Quote verbatim every line from the line containing "Write the bpy" to the line containing "COL = S.collection", inclusive of both, and no other line.

>> begin RECORDED INFORMATION

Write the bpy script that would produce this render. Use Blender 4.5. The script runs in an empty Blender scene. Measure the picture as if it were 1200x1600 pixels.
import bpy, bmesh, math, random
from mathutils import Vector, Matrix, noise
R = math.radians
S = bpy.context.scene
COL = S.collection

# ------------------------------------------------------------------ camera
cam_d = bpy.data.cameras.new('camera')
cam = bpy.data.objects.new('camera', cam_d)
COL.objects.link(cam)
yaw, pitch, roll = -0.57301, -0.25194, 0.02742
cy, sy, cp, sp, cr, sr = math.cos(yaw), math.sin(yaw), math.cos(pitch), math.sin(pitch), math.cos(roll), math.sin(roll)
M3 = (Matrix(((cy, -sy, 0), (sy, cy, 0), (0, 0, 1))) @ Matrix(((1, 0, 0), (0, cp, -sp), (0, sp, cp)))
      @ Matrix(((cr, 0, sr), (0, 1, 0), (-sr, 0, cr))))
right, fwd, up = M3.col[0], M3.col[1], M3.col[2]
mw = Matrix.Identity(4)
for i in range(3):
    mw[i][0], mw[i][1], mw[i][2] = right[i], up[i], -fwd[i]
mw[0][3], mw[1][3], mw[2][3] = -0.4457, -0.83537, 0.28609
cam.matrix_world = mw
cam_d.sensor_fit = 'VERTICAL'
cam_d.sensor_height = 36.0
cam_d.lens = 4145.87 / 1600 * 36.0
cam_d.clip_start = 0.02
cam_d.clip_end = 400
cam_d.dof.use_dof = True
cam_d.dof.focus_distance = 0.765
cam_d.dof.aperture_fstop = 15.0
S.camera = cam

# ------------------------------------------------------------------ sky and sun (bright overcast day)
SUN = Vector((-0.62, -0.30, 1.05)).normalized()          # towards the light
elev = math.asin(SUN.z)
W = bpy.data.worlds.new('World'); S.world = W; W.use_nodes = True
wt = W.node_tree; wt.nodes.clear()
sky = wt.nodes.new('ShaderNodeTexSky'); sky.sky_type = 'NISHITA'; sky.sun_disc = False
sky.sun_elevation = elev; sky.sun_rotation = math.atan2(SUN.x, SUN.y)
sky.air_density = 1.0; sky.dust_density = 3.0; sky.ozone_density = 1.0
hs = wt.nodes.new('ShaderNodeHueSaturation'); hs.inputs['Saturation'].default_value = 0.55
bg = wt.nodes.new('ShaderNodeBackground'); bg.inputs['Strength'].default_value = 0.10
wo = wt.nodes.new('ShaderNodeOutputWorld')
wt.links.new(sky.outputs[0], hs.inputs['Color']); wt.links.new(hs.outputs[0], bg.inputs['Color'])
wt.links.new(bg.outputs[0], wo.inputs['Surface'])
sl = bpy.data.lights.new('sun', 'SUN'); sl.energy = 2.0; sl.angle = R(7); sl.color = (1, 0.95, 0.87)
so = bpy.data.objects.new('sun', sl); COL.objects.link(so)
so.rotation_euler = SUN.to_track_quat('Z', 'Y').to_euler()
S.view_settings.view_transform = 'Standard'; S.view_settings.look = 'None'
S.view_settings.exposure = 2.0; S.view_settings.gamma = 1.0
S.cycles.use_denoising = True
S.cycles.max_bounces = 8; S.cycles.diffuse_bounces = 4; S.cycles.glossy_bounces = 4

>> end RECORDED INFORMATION
>> begin RECORDED INFORMATION

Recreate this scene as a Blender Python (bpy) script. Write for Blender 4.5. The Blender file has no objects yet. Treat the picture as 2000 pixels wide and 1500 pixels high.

>> end RECORDED INFORMATION
>> begin RECORDED INFORMATION

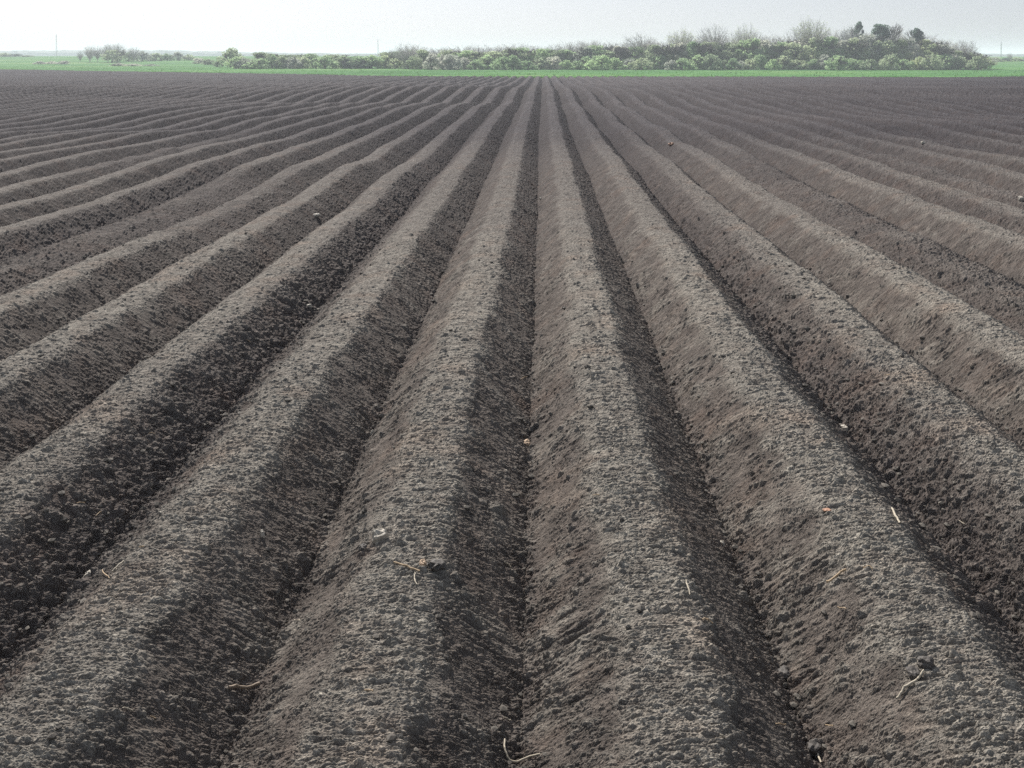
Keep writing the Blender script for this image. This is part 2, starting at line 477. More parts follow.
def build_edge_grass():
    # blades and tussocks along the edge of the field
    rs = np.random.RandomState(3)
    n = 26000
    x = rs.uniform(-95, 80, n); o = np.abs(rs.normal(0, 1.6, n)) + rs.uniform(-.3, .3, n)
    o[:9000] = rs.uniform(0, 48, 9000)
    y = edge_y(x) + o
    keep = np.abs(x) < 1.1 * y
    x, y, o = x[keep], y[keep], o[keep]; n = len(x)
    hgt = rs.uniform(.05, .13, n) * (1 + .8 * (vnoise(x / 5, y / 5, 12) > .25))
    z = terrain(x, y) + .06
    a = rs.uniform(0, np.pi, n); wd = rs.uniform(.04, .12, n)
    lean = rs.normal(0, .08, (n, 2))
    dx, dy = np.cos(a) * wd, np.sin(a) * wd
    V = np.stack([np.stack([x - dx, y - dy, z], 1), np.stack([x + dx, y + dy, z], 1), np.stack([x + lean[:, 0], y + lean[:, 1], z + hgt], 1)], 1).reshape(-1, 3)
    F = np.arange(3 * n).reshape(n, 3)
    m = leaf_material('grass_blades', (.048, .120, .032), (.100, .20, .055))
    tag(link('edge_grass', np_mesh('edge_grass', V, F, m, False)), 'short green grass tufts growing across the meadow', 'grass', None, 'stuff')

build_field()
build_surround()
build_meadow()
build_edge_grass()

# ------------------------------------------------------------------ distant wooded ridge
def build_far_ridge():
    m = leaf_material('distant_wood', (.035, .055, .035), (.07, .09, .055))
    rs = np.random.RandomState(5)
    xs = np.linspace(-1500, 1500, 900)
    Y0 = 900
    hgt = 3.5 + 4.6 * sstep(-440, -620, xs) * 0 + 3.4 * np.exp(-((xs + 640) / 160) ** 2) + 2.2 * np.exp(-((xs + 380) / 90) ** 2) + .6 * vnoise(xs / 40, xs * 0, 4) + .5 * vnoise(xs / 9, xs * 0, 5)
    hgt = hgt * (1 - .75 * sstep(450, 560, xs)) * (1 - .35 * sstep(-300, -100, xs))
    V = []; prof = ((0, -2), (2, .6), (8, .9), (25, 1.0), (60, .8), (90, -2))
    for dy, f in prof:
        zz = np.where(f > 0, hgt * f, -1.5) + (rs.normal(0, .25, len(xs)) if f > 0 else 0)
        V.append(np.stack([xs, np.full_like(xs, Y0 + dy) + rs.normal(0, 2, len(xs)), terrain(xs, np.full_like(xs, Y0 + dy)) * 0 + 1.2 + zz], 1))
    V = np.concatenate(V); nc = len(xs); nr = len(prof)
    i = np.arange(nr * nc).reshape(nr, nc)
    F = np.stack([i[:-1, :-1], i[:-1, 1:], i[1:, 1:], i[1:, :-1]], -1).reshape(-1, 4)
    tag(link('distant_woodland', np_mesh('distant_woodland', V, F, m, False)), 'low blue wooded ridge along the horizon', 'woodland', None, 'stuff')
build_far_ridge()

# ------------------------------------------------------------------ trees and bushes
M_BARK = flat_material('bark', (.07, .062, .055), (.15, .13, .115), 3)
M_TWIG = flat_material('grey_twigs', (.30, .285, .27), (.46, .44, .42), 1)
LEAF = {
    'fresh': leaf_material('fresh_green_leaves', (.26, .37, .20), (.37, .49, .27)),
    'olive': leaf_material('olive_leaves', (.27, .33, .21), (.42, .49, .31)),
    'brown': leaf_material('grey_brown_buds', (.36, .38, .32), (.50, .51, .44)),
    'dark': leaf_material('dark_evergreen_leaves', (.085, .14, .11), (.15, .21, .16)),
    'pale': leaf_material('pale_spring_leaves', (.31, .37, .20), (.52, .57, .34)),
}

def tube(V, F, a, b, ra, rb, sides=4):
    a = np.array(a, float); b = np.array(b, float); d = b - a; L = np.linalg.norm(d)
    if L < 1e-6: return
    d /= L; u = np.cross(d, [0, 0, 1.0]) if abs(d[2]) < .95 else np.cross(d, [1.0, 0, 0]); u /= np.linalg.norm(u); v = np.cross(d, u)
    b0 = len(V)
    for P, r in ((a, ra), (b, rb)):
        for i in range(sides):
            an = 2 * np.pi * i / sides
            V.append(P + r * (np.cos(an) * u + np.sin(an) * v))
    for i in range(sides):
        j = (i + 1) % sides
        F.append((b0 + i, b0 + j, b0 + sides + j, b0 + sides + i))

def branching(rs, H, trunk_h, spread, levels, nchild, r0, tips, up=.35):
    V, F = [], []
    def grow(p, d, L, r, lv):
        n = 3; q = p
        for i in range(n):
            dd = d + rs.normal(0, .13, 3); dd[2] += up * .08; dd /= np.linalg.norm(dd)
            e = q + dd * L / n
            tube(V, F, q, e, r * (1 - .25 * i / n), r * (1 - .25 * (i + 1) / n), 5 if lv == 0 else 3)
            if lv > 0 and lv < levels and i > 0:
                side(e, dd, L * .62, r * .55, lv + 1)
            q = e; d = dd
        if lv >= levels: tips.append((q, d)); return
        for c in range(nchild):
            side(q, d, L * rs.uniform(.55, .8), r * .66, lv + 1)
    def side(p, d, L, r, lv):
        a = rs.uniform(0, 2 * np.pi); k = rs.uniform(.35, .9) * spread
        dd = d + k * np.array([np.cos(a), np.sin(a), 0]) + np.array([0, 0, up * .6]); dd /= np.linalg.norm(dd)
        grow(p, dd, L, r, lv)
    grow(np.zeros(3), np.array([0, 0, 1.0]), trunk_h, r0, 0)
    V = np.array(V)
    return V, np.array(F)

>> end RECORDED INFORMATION

_FULL RESPONSE_
Write the bpy script that would produce this render. Use Blender 4.5. The script runs in an empty Blender scene. Measure the picture as if it were 1200x1600 pixels.
import bpy, bmesh, math, random
from mathutils import Vector, Matrix, noise
R = math.radians
S = bpy.context.scene
COL = S.collection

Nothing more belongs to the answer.